Your objective: The listing below begins with the first line you should copy; stop after the line containing "scene.view_settings.exposure = 0", and drop every picture.

--- start Input rows ---

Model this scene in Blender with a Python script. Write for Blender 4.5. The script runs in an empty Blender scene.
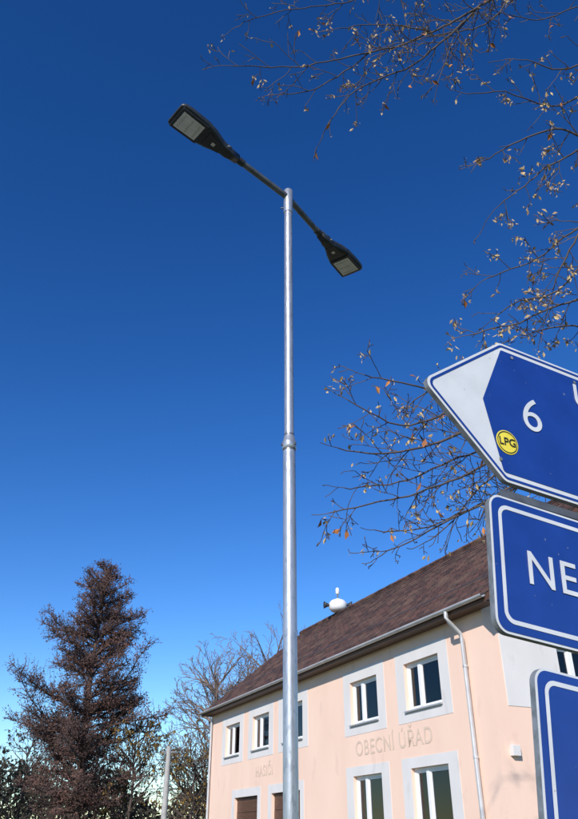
import bpy, bmesh, math, random
from mathutils import Vector, Matrix, Quaternion
R = math.radians
random.seed(7)
scene = bpy.context.scene
scene.view_settings.view_transform = 'Standard'
scene.view_settings.look = 'None'
scene.view_settings.exposure = 0

# ---------------------------------------------------------------- materials
def mat(name, c1, c2=None, scale=5.0, rough=0.8, metal=0.0, bump=0.0, bscale=None, detail=6, coat=0, spec=0.5, lo=0.35, hi=0.65, stretch=(1,1,1), specks=None):
    m = bpy.data.materials.new(name); m.use_nodes = True
    nt = m.node_tree; b = nt.nodes['Principled BSDF']
    b.inputs['Roughness'].default_value = rough
    b.inputs['Metallic'].default_value = metal
    b.inputs['Specular IOR Level'].default_value = spec
    if coat: b.inputs['Coat Weight'].default_value = coat
    tc = nt.nodes.new('ShaderNodeTexCoord')
    mp = nt.nodes.new('ShaderNodeMapping'); mp.inputs['Scale'].default_value = stretch
    nt.links.new(tc.outputs['Object'], mp.inputs['Vector'])
    if c2 is None: c2 = tuple(x*0.85 for x in c1)
    n = nt.nodes.new('ShaderNodeTexNoise'); n.inputs['Scale'].default_value = scale; n.inputs['Detail'].default_value = detail
    nt.links.new(mp.outputs[0], n.inputs['Vector'])
    r = nt.nodes.new('ShaderNodeValToRGB')
    r.color_ramp.elements[0].position = lo; r.color_ramp.elements[0].color = (*c2, 1)
    r.color_ramp.elements[1].position = hi; r.color_ramp.elements[1].color = (*c1, 1)
    nt.links.new(n.outputs['Fac'], r.inputs['Fac'])
    col = r.outputs['Color']
    if specks:   # (scale, threshold, colour, amount) : grime spots
        sc,th,sc_col,am = specks
        n3 = nt.nodes.new('ShaderNodeTexNoise'); n3.inputs['Scale'].default_value = sc; n3.inputs['Detail'].default_value = 3
        nt.links.new(mp.outputs[0], n3.inputs['Vector'])
        r3 = nt.nodes.new('ShaderNodeValToRGB')
        r3.color_ramp.elements[0].position = th; r3.color_ramp.elements[0].color=(0,0,0,1)
        r3.color_ramp.elements[1].position = th+.05; r3.color_ramp.elements[1].color=(am,am,am,1)
        nt.links.new(n3.outputs['Fac'], r3.inputs['Fac'])
        mx = nt.nodes.new('ShaderNodeMixRGB'); mx.inputs['Color2'].default_value=(*sc_col,1)
        nt.links.new(r3.outputs[0], mx.inputs['Fac']); nt.links.new(col, mx.inputs['Color1']); col = mx.outputs[0]
    nt.links.new(col, b.inputs['Base Color'])
    if bump:
        n2 = nt.nodes.new('ShaderNodeTexNoise'); n2.inputs['Scale'].default_value = bscale or scale*4; n2.inputs['Detail'].default_value = 5
        nt.links.new(mp.outputs[0], n2.inputs['Vector'])
        bp = nt.nodes.new('ShaderNodeBump'); bp.inputs['Strength'].default_value = bump; bp.inputs['Distance'].default_value = 0.02
        nt.links.new(n2.outputs['Fac'], bp.inputs['Height']); nt.links.new(bp.outputs[0], b.inputs['Normal'])
    return m

M_peach = mat('render_peach', (.86,.62,.495), (.82,.58,.46), .9, .9, bump=.15, bscale=60, specks=(2.2,.62,(.70,.49,.39),.35), stretch=(1,1,.45))
M_grey  = mat('render_grey', (.70,.67,.655), (.65,.625,.61), 1.5, .9, bump=.15, bscale=60, specks=(2.2,.62,(.52,.50,.48),.35), stretch=(1,1,.45))
M_text  = mat('letters_cream', (.68,.52,.41), (.64,.49,.39), 2, .9)
M_white = mat('window_pvc', (.80,.80,.80), (.76,.76,.77), 3, .35)
M_sill  = mat('sill_metal', (.5,.5,.5), (.42,.42,.43), 3, .4, .4)
M_curt  = mat('curtain', (.75,.75,.73), (.52,.52,.52), 6, .9, stretch=(6,1,.3))
M_dark  = mat('room_dark', (.03,.03,.035), (.015,.015,.02), 1, .9)
M_garage= mat('garage_brown', (.12,.055,.03), (.085,.038,.02), 3, .5, stretch=(1,1,12))
M_zinc  = mat('gutter_zinc', (.56,.56,.57), (.46,.46,.47), 3, .4, .3)
M_galv  = mat('galvanised_steel', (.52,.535,.56), (.40,.415,.44), 14, .34, .62, bump=.10, bscale=40, stretch=(1,1,.35), lo=.3, hi=.7, specks=(30,.58,(.30,.32,.35),.6))
M_galv2 = mat('galvanised_bracket', (.17,.175,.185), (.11,.115,.125), 12, .45, .5)
M_lbody = mat('lamp_housing_dark', (.035,.038,.043), (.025,.027,.03), 8, .42)
M_lens  = mat('lamp_lens', (.82,.81,.78), (.70,.69,.66), 12, .15, coat=.5)
M_led   = mat('led_board', (.62,.60,.52), (.5,.48,.42), 60, .5)
M_sblue = mat('sign_blue', (.010,.045,.25), (.008,.038,.215), 6, .36, coat=.2, specks=(38,.70,(.16,.18,.24),.8))
M_swhite= mat('sign_white', (.64,.65,.66), (.54,.55,.56), 5, .4, lo=.3, hi=.7, specks=(30,.69,(.30,.29,.26),.7))
M_sedge = mat('sign_edge', (.34,.35,.35), (.20,.21,.20), 20, .5, .5)
M_yel   = mat('sticker_yellow', (.80,.66,.07), (.72,.58,.05), 9, .4)
M_blk   = mat('sticker_black', (.02,.02,.02), (.015,.015,.015), 9, .4)
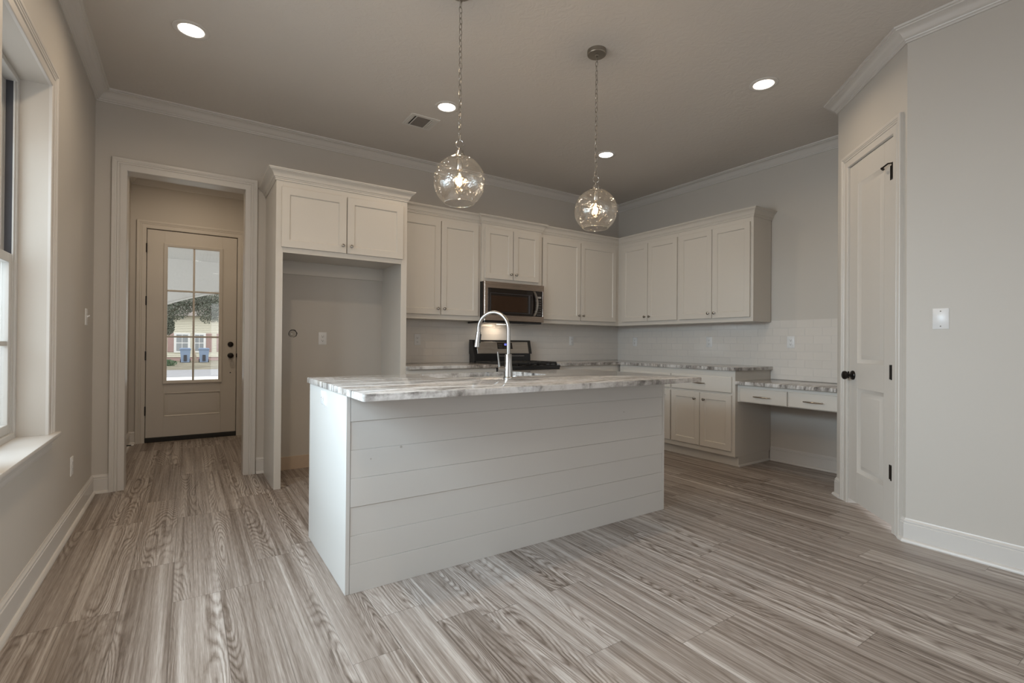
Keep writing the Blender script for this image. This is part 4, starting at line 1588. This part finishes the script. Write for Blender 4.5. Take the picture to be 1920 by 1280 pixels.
# ice-maker hole cut in the refrigerator bay wall
wb_ = thing('wall_hole', (1.373, 0, 1.213), 'round ragged hole cut in the refrigerator bay wall for a water line', 'wall hole')
b = MB()
n = 28
rr = random.Random(2)
ro = [0.036 + rr.uniform(-0.002, 0.002) for _ in range(n)]
L0 = [(1.373 + ro[i] * math.cos(2 * PI * i / n), -0.0012, 1.213 + ro[i] * math.sin(2 * PI * i / n)) for i in range(n)]
b.loops([[Vector((x_, 0.0, z_)) for x_, y_, z_ in L0], [Vector(p) for p in L0]])
b.build('cut_edge', 'dark_slot', wb_)
b = MB()
b.lathe([(0.0305, 0.0), (0.0305, 0.0012), (0.026, 0.0022), (0.0, 0.0022)], (1.371, -0.0012, 1.210), (0, -1, 0), 24)
b.build('drywall_plug', 'drywall_core', wb_)
b = MB()
b.lathe([(0.008, 0.0), (0.008, 0.004), (0.0, 0.005)], (1.362, -0.0034, 1.208), (0, -1, 0), 12)
b.build('pipe_stub', 'nickel_dark', wb_)

# door stop on the hall baseboard
ds = thing('door_stop', (0.066, 1.62, 0.07), 'small black spring door stop with white tip on the hall baseboard', 'door stop')
b = MB()
b.lathe([(0.012, 0), (0.012, 0.004), (0.006, 0.006), (0.006, 0.045)], (0.0645, 1.62, 0.06), (1, 0, 0), 14)
b.build('spring', 'rubber_black', ds)
b = MB()
b.lathe([(0.008, 0.045), (0.008, 0.062), (0.006, 0.066), (0, 0.067)], (0.0645, 1.62, 0.06), (1, 0, 0), 14)
b.build('tip', 'white_plastic', ds)

# ------------------------------------------------------------------ outside the front door
GZ = -0.30
b = MB()
b.box(-60, 60, 2.2, 90, GZ - 0.3, GZ)
tag(b.build('ground', 'winter_lawn', smooth=False), kind='structure')
b = MB()
b.box(-6, 8, 2.2, 8.6, GZ - 0.001, -0.03)
tag(struct(b.build('trim_11', 'walk_concrete', smooth=False)), 'pale concrete porch floor')
b = MB()
b.box(-60, 60, 15.5, 18.6, GZ - 0.001, GZ + 0.02)
tag(b.build('driveway', 'walk_concrete', smooth=False), 'pale concrete driveway apron across the street from the bins', 'driveway', kind='structure')
b = MB()
b.box(-60, 60, 18.9, 24.6, GZ - 0.001, GZ + 0.01)
tag(b.build('street', 'street_asphalt', smooth=False), 'grey street seen through the door glass', 'street', kind='structure')
# porch roof with arched beam
b = MB()
b.box(-6, 8, 2.2, 8.0, 2.90, 2.98)
struct(b.build('ceiling_porch', 'beadboard', smooth=False))
b = MB()
arc = [(-3.0, 0.9)] + [(-2.6 + 5.6 * i / 40, 2.36 - 0.0975 * (-2.6 + 5.6 * i / 40 - 2.3) ** 2) for i in range(41)] + [(4.2, 0.9)]
arc = [(x_, max(z_, 0.2)) for x_, z_ in arc]
lo_ = [Vector((x_, 8.0, z_)) for x_, z_ in arc]
hi_ = [Vector((x_, 8.0, 2.98)) for x_, z_ in arc]
L1 = [b.bm.verts.new(p) for p in lo_]
L2 = [b.bm.verts.new(p) for p in hi_]
L3 = [b.bm.verts.new(p + Vector((0, 0.22, 0))) for p in lo_]
L4 = [b.bm.verts.new(p + Vector((0, 0.22, 0))) for p in hi_]
for i in range(len(L1) - 1):
    b.face([L1[i], L1[i + 1], L2[i + 1], L2[i]])
    b.face([L3[i + 1], L3[i], L4[i], L4[i + 1]])
    b.face([L1[i + 1], L1[i], L3[i], L3[i + 1]])
    b.face([L2[i], L2[i + 1], L4[i + 1], L4[i]])
b.tube([Vector((x_, 7.99, z_)) for x_, z_ in arc[1:-1]], 0.022, 6)
tag(struct(b.build('trim_12', 'porch_paint', smooth=False)), 'white arched porch beam')
# house across the street
HY = 38.7
hs = thing('house', (0.7, HY + 3, GZ), 'cream clapboard house with red shutters across the street, seen through the front door', 'house')
b = MB()
b.box(-7.5, 9.0, HY + 0.06, HY + 8, GZ + 0.25, 3.0)
for i in range(26):
    zb_ = GZ + 0.25 + i * 0.125
    b.hexa([Vector(p) for p in ((-7.5, HY - 0.012, zb_ + 0.022), (9.0, HY - 0.012, zb_ + 0.022), (9.0, HY + 0.06, zb_ + 0.022), (-7.5, HY + 0.06, zb_ + 0.022), (-7.5, HY + 0.004, zb_ + 0.125), (9.0, HY + 0.004, zb_ + 0.125), (9.0, HY + 0.06, zb_ + 0.125), (-7.5, HY + 0.06, zb_ + 0.125))])
b.build('wall', 'siding', hs, smooth=False)
b = MB()
b.box(-7.5, 9.0, HY + 0.05, HY + 7.9, GZ, GZ + 0.25)
b.build('foundation', 'shutter_paint', hs, smooth=False)
b = MB()
b.loops([[Vector((x_, HY - 0.5, 3.0)), Vector((x_, HY + 8.5, 3.0)), Vector((x_, HY + 4, 5.6))] for x_ in (-8.0, 9.5)])
b.build('roof', 'roof_shingle', hs, smooth=False)
for x0, x1 in ((-0.20, 0.60), (0.95, 1.58)):
    b = MB()
    b.box(x0 - 0.10, x1 + 0.10, HY - 0.06, HY + 0.02, 0.30, 1.74)
    wf = b.build('window', 'outside_trim', hs, smooth=False)
    b = MB()
    xm_ = (x0 + x1) / 2
    for z0, z1 in ((0.42, 0.98), (1.04, 1.62)):
        for a0, a1 in ((x0 + 0.05, xm_ - 0.02), (xm_ + 0.02, x1 - 0.05)):
            b.box(a0, a1, HY - 0.07, HY - 0.055, z0, z1)
    b.build('pane', 'outside_glass', wf, smooth=False)
for x0, x1 in ((-0.68, -0.31), (1.69, 2.06), (2.38, 2.75)):
    b = MB()
    b.box(x0, x1, HY - 0.05, HY + 0.01, 0.34, 1.74)
    for i in range(14):
        b.box(x0 + 0.04, x1 - 0.04, HY - 0.065, HY - 0.045, 0.40 + i * 0.092, 0.45 + i * 0.092)
    b.build('shutter', 'shutter_paint', hs, smooth=False)


def bin_(x, label, lx):
    r = thing('wheelie_bin', (x, 34.8, GZ), label, 'trash bin', 'blue wheelie bins')
    b = MB()
    w0, w1 = 0.23, 0.29
    b.loops([[Vector((x + sx_ * w, 34.8 + sy * w, z_)) for sx_, sy in ((-1, -1), (1, -1), (1, 1), (-1, 1))] for w, z_ in ((w0, GZ + 0.02), (w1, 0.52), (w1 + 0.02, 0.54), (w1 + 0.02, 0.58))])
    bo = b.build('body', 'bin_blue', r, smooth=False)
    b = MB()
    b.box(x - 0.09, x + 0.09, 34.8 - w1 - 0.004, 34.8 - w0 + 0.01, GZ + 0.10, GZ + 0.52)
    tag(b.build('stamped_panel', 'bin_dark', bo, smooth=False), 'dark panel on the front')
    b = MB()
    b.box(x - 0.33, x + 0.33, 34.8 - 0.34, 34.8 + 0.36, 0.58, 0.635, 0.015)
    b.box(x - 0.29, x + 0.29, 34.8 - 0.28, 34.8 + 0.30, 0.635, 0.68, 0.02)
    b.build('lid', 'bin_blue' if lx else 'bin_blue', r)
    for s in (-1, 1):
        b = MB()  # dark strip stands in for shade in the empty lower-sash track
        b.lathe([(0.12, 0), (0.12, 0.05)], (x + s * 0.27 - 0.025, 35.06, GZ + 0.12), (1, 0, 0), 16)
        b.build('wheel', 'bin_dark', r)
    return r


bin_(0.42, 'blue wheelie bin across the street, left of the leaning board', 0)
bin_(1.48, 'blue wheelie bin across the street, right of the leaning board', 1)
b = MB()
b.hexa([Vector(p) for p in ((0.98, 35.3, GZ), (1.14, 35.3, GZ), (1.14, 35.34, GZ), (0.98, 35.34, GZ), (0.78, 35.7, 0.85), (0.90, 35.7, 0.85), (0.90, 35.74, 0.85), (0.78, 35.74, 0.85))])
tag(b.build('board', 'board_tan', smooth=False), 'tan board leaning between the two blue bins', 'board')


def leaves(b, blobs, n, size, rng):
    for _ in range(n):
        cx, cy, cz, rx, ry, rz = rng.choice(blobs)
        while True:
            v = Vector((rng.uniform(-1, 1), rng.uniform(-1, 1), rng.uniform(-1, 1)))
            if v.length < 1:
                break
        c = Vector((cx + v.x * rx, cy + v.y * ry, cz + v.z * rz))
        a = Vector((rng.gauss(0, 1), rng.gauss(0, 1), rng.gauss(0, 1))).normalized()
        u = a.orthogonal().normalized() * size * rng.uniform(0.6, 1.3)
        w_ = a.cross(u).normalized() * size * 0.5
        b.face([b.bm.verts.new(c - u), b.bm.verts.new(c + w_), b.bm.verts.new(c + u), b.bm.verts.new(c - w_)])


rng = random.Random(11)
tr = thing('tree', (-1.2, 28, GZ), 'broad dark green evergreen tree overhanging the front of the house across the street', 'tree')
b = MB()
leaves(b, [(-0.9, 28, 2.6, 1.0, 1.2, 1.1), (0.0, 28, 3.0, 0.75, 1, 0.72), (0.7, 28, 3.6, 0.8, 1, 0.85), (1.5, 28, 3.0, 0.62, 1, 0.9), (2.3, 28, 3.1, 0.9, 1, 0.95), (-0.5, 28, 4.2, 1.5, 1.5, 1), (1.5, 28, 4.3, 1.5, 1.5, 1.0), (-0.35, 28, 1.95, 0.3, 0.6, 0.5)], 17000, 0.05, rng)
b.build('foliage', 'leaf_green', tr, smooth=False)
b = MB()
b.tube([(-1.2, 28, GZ), (-1.15, 28, 1.0), (-0.9, 28, 2.2), (-0.3, 28, 3.4), (0.2, 28, 4.2)], [0.2, 0.16, 0.13, 0.1, 0.05], 10)
b.tube([(-0.9, 28, 2.2), (0.2, 28, 3.1), (1.4, 28, 3.3), (2.2, 28, 3.5)], [0.1, 0.08, 0.06, 0.03], 8)
b.build('trunk', 'bark', tr)
b = MB()
leaves(b, [(-0.55, 30, GZ + 0.16, 0.6, 0.5, 0.22)], 900, 0.05, rng)
tag(b.build('shrub', 'bush_green', smooth=False), 'low green shrub on the verge left of the bins', 'shrub')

--- end Input rows ---

Result of this task:
Model this scene in Blender with a Python script. Write for Blender 4.5. The script runs in an empty Blender scene.
import bpy, bmesh, math, random
from mathutils import Vector, Matrix, Quaternion
R = math.radians
random.seed(7)
scene = bpy.context.scene
scene.view_settings.view_transform = 'Standard'
scene.view_settings.look = 'None'
scene.view_settings.exposure = 0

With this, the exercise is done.